Le développement de telles négociations est peut-être l’élément de plus marquant de l’évolution du secteur, longtemps dominé par un rapport de force favorable aux grands donneurs d’ordre. Alors que les efforts de trésorerie ont longtemps reposé sur eux, un changement s’observe. Les équipementiers s’étant adaptés plus vite que les constructeurs européens, ces derniers ont désormais besoin d’eux pour achever leur mue, et sont prêts à faire des concessions !

Cash management à l’international, un défi encore actuel

Alors que les groupes français de l’automobile produisent et vendent de plus en plus à l’international, les directions financières ont dû s’adapter et progresser en matière de cash management. «Nous sommes particulièrement présents dans des pays comme le Brésil, la Chine, l’Inde et le Maroc où les rapatriements de capitaux sont complexes, souligne Christophe Clerc, vice-président exécutif et directeur administratif et financier de Delfingen. Nous avons donc initié le lancement d’un outil de cash management avec une grande banque afin d’avoir la capacité de gérer tous les comptes en central.» Certains groupes ont même décidé de recruter pour gérer au mieux cette problématique. «Nous avons non seulement mis en place des outils de prévision mais aussi recruté des experts en interne», témoigne Michel Favre, directeur financier de Faurecia.

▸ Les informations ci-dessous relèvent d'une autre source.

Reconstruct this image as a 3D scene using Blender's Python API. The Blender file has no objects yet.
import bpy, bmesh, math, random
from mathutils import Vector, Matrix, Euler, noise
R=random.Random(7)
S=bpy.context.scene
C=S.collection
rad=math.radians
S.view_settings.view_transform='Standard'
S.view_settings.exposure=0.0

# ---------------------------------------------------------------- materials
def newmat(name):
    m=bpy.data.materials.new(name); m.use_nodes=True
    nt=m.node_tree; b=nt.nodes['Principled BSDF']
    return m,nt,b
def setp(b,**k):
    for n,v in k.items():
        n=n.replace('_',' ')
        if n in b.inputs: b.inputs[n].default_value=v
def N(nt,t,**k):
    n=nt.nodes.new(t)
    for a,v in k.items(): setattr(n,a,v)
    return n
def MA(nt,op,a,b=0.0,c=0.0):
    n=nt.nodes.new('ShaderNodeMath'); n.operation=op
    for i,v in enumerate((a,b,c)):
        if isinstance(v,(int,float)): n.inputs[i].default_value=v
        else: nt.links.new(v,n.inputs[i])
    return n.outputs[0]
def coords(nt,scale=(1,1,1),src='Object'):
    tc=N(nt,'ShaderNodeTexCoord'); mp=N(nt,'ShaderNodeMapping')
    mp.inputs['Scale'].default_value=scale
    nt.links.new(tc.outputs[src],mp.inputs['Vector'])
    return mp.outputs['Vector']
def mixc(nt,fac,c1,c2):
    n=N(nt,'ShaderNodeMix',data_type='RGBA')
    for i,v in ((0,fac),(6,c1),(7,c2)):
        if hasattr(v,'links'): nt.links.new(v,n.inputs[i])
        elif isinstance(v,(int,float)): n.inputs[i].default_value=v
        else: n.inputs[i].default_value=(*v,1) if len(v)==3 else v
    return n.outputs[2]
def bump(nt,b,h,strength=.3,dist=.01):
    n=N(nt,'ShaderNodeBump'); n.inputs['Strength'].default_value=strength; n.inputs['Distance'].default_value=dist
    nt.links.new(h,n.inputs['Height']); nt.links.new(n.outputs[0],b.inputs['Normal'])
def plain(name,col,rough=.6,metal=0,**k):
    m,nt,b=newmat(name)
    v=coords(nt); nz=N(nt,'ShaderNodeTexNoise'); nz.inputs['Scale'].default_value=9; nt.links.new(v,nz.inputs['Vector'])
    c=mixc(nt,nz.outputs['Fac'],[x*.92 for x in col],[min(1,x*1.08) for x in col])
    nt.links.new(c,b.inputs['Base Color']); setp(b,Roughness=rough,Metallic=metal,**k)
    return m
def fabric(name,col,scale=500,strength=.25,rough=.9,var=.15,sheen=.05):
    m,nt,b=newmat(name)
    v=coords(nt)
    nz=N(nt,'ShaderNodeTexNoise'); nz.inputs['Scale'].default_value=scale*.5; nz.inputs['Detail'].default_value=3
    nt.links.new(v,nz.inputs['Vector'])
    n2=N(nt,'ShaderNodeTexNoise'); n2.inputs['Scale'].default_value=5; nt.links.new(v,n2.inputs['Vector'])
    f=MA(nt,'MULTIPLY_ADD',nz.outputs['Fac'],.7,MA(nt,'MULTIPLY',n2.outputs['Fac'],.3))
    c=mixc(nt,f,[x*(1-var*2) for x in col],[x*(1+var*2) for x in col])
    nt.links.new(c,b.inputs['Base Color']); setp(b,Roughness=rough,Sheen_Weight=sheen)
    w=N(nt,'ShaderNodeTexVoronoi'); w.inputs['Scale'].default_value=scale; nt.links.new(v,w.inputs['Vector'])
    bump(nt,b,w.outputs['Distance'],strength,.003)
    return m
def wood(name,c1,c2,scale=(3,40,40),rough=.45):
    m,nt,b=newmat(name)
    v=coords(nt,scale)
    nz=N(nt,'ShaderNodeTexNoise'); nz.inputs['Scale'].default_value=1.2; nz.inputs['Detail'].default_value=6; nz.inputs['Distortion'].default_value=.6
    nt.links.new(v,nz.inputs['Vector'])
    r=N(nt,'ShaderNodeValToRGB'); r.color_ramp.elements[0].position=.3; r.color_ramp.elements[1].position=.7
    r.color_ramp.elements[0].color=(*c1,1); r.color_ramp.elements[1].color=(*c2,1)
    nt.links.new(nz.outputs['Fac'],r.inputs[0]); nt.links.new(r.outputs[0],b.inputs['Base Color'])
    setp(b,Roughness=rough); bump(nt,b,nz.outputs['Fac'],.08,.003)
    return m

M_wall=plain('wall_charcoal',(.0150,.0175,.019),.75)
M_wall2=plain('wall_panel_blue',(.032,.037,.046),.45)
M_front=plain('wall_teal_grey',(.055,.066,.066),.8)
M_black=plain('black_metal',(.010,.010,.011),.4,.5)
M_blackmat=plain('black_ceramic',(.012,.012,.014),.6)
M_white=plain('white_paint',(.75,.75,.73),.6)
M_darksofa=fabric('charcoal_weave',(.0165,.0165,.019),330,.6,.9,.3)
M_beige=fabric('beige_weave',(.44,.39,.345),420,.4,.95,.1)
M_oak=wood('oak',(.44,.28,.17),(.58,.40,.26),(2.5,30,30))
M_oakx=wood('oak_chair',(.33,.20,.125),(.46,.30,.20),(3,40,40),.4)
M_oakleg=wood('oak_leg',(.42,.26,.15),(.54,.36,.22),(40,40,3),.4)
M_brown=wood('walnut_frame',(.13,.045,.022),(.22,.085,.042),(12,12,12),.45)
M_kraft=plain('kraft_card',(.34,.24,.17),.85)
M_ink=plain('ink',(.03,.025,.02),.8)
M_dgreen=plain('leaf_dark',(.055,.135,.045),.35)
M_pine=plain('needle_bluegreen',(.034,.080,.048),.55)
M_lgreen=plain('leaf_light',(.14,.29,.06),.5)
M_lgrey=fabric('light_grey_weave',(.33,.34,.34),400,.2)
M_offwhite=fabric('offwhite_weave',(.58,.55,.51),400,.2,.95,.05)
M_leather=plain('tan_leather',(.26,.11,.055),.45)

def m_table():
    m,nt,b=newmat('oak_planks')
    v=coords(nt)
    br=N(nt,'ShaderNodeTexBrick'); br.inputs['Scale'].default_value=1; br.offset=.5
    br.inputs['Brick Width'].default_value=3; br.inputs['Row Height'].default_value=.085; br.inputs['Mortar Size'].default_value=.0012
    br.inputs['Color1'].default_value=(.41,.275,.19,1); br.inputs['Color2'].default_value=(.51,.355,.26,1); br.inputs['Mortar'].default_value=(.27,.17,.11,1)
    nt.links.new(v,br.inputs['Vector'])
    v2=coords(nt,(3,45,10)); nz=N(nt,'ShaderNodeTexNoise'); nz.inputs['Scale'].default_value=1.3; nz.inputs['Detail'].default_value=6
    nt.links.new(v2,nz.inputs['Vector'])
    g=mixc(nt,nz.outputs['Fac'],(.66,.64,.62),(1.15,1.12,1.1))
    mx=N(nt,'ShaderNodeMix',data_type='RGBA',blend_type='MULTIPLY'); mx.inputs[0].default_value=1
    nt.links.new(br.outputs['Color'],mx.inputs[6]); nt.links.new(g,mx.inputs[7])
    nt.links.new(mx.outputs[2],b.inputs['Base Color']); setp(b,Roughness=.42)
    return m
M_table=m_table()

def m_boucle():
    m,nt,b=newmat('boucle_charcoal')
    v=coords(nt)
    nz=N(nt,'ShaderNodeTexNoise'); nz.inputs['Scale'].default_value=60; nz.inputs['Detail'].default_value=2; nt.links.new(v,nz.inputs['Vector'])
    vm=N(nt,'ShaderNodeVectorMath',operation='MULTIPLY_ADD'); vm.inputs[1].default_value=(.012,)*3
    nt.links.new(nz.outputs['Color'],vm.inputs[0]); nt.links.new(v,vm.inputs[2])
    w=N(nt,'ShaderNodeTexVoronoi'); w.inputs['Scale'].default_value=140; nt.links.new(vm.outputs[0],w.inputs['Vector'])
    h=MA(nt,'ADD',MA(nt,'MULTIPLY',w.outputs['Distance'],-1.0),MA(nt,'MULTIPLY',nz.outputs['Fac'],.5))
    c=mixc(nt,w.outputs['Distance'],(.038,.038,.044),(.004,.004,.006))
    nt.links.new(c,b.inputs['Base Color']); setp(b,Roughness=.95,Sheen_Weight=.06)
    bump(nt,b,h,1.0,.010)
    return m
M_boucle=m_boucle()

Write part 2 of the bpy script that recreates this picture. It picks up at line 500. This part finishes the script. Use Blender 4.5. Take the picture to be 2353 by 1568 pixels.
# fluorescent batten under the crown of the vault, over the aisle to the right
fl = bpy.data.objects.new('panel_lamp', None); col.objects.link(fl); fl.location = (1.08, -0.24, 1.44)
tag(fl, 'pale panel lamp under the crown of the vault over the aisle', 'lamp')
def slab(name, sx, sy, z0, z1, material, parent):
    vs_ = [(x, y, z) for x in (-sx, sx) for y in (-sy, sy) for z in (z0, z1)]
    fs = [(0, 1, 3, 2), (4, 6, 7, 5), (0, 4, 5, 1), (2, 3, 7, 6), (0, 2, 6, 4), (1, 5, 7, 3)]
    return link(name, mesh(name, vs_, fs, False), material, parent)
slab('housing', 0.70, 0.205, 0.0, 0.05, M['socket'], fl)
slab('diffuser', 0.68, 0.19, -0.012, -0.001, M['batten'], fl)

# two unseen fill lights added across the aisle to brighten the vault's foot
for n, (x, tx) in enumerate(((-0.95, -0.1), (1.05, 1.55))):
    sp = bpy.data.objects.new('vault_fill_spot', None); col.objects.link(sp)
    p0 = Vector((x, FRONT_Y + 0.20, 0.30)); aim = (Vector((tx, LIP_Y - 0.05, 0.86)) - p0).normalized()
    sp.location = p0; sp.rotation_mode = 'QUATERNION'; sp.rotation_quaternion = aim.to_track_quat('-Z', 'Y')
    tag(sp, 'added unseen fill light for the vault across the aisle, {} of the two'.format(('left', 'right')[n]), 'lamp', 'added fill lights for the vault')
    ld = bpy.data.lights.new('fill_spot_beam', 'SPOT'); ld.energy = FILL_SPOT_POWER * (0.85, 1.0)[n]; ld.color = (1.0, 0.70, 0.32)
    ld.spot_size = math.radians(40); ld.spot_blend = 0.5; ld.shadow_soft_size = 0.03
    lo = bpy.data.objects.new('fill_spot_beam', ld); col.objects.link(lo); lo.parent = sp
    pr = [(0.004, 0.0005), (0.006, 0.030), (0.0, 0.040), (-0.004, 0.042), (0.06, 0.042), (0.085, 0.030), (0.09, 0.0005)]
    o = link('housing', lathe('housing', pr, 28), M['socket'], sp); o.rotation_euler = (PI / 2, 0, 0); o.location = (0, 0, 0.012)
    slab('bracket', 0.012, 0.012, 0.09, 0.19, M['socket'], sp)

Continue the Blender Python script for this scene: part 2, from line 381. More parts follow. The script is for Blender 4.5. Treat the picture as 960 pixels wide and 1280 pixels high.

Les chiffres clés du secteur

  • 5,5 millions de véhicules ont été produits par des constructeurs français dans le monde en 2013.
  • Entre 2007 et 2013, la production automobile a baissé de 18 % en Europe Occidentale, mais elle a augmenté de 7 % en Amérique du Nord (Mexique compris), de 13 % dans les nouveaux Etats membres de l’Union européenne, de 26 % en Amérique latine et de 50 % en Asie-Océanie.
  • La Chine est devenue la première zone productrice au monde depuis 2010, avec 25 % de la production mondiale.